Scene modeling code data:
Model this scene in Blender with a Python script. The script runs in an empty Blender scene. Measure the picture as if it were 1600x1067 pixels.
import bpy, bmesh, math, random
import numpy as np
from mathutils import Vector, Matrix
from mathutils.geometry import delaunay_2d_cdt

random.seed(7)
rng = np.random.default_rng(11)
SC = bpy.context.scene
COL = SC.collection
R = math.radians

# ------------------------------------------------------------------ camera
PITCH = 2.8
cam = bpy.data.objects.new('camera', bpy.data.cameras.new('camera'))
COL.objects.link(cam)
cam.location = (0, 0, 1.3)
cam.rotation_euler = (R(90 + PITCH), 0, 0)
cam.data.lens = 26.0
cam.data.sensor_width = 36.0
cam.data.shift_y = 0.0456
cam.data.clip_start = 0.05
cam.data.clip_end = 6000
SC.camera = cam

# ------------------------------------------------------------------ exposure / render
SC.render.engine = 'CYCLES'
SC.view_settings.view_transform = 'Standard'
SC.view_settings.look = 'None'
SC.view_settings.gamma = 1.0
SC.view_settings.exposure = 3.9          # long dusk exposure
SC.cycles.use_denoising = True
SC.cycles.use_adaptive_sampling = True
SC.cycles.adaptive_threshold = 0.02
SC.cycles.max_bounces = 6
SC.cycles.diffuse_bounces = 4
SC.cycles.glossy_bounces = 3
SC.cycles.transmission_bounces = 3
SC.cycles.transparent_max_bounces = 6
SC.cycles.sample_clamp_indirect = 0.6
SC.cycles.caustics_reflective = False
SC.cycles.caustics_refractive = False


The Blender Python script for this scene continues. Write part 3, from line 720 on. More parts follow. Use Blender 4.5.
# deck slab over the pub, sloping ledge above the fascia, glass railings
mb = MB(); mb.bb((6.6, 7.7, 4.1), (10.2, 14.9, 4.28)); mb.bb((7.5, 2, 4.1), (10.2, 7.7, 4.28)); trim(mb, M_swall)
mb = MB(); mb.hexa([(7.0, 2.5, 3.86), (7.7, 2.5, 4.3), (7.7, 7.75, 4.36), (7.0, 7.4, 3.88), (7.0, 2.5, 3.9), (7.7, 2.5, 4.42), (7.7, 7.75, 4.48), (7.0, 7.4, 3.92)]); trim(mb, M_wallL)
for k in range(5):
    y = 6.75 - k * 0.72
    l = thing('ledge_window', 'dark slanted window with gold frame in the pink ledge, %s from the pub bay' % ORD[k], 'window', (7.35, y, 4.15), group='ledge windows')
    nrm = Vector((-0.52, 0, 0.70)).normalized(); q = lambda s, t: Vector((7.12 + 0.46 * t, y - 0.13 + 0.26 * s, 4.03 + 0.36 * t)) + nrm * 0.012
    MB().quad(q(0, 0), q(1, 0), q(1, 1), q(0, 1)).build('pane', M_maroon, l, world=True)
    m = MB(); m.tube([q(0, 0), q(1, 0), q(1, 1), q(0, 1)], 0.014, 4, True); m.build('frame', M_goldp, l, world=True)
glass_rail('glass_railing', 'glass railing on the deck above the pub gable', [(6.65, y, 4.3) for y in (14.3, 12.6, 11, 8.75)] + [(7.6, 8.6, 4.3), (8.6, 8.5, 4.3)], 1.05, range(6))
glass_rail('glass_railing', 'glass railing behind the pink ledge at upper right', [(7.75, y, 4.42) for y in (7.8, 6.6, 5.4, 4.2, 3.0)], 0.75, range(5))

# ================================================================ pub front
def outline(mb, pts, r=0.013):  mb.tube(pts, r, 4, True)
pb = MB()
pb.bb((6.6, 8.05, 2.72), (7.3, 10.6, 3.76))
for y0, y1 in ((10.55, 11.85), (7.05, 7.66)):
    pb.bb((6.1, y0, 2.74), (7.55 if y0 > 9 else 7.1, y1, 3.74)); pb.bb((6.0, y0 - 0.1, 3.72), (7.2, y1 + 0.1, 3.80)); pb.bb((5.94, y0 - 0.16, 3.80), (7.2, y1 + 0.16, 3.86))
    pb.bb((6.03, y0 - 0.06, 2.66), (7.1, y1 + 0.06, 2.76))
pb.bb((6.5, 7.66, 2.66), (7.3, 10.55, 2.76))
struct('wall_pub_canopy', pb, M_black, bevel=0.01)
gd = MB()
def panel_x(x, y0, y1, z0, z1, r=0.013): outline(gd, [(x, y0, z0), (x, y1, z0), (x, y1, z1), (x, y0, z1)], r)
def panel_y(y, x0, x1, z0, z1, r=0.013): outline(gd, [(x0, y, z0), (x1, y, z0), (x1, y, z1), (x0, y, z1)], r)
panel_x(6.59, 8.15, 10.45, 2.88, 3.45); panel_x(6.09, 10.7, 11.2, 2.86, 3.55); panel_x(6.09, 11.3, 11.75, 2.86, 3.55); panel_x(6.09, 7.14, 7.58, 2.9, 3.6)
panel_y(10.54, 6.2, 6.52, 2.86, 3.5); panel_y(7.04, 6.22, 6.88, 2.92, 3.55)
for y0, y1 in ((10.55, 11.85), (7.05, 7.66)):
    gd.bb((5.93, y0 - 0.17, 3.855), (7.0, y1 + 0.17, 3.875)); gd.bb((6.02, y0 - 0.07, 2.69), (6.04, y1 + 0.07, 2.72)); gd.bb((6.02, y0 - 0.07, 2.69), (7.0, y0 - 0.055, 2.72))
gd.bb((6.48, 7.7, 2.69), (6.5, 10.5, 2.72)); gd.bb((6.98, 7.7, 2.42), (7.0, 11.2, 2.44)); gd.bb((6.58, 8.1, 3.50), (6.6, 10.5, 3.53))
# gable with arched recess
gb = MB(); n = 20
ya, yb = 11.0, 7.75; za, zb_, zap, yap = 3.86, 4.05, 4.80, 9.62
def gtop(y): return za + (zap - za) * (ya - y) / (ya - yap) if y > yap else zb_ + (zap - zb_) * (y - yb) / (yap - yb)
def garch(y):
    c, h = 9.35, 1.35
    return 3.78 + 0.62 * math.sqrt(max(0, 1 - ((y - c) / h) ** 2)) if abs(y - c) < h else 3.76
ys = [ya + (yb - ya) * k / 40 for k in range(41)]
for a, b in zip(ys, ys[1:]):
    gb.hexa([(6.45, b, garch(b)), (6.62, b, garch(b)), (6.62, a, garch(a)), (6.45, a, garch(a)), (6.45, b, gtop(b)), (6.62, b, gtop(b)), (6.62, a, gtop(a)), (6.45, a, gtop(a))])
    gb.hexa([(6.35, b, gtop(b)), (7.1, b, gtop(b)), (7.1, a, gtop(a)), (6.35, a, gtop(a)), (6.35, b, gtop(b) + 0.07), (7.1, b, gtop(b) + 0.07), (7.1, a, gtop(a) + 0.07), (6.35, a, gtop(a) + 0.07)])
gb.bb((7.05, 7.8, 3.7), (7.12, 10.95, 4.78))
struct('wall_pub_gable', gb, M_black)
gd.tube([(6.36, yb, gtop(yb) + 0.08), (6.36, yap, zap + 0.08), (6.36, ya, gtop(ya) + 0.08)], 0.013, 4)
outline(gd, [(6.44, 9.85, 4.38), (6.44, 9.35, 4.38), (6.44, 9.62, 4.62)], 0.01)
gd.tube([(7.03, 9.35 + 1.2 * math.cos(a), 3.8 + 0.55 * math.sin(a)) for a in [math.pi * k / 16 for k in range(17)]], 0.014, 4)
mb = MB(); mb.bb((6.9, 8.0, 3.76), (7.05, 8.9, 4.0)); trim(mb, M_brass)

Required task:
Your answer consists solely of the lines from the top of the records above through the line that contains "SC.camera = cam", each echoed exactly.

Result of the task:
Model this scene in Blender with a Python script. The script runs in an empty Blender scene. Measure the picture as if it were 1600x1067 pixels.
import bpy, bmesh, math, random
import numpy as np
from mathutils import Vector, Matrix
from mathutils.geometry import delaunay_2d_cdt

random.seed(7)
rng = np.random.default_rng(11)
SC = bpy.context.scene
COL = SC.collection
R = math.radians

# ------------------------------------------------------------------ camera
PITCH = 2.8
cam = bpy.data.objects.new('camera', bpy.data.cameras.new('camera'))
COL.objects.link(cam)
cam.location = (0, 0, 1.3)
cam.rotation_euler = (R(90 + PITCH), 0, 0)
cam.data.lens = 26.0
cam.data.sensor_width = 36.0
cam.data.shift_y = 0.0456
cam.data.clip_start = 0.05
cam.data.clip_end = 6000
SC.camera = cam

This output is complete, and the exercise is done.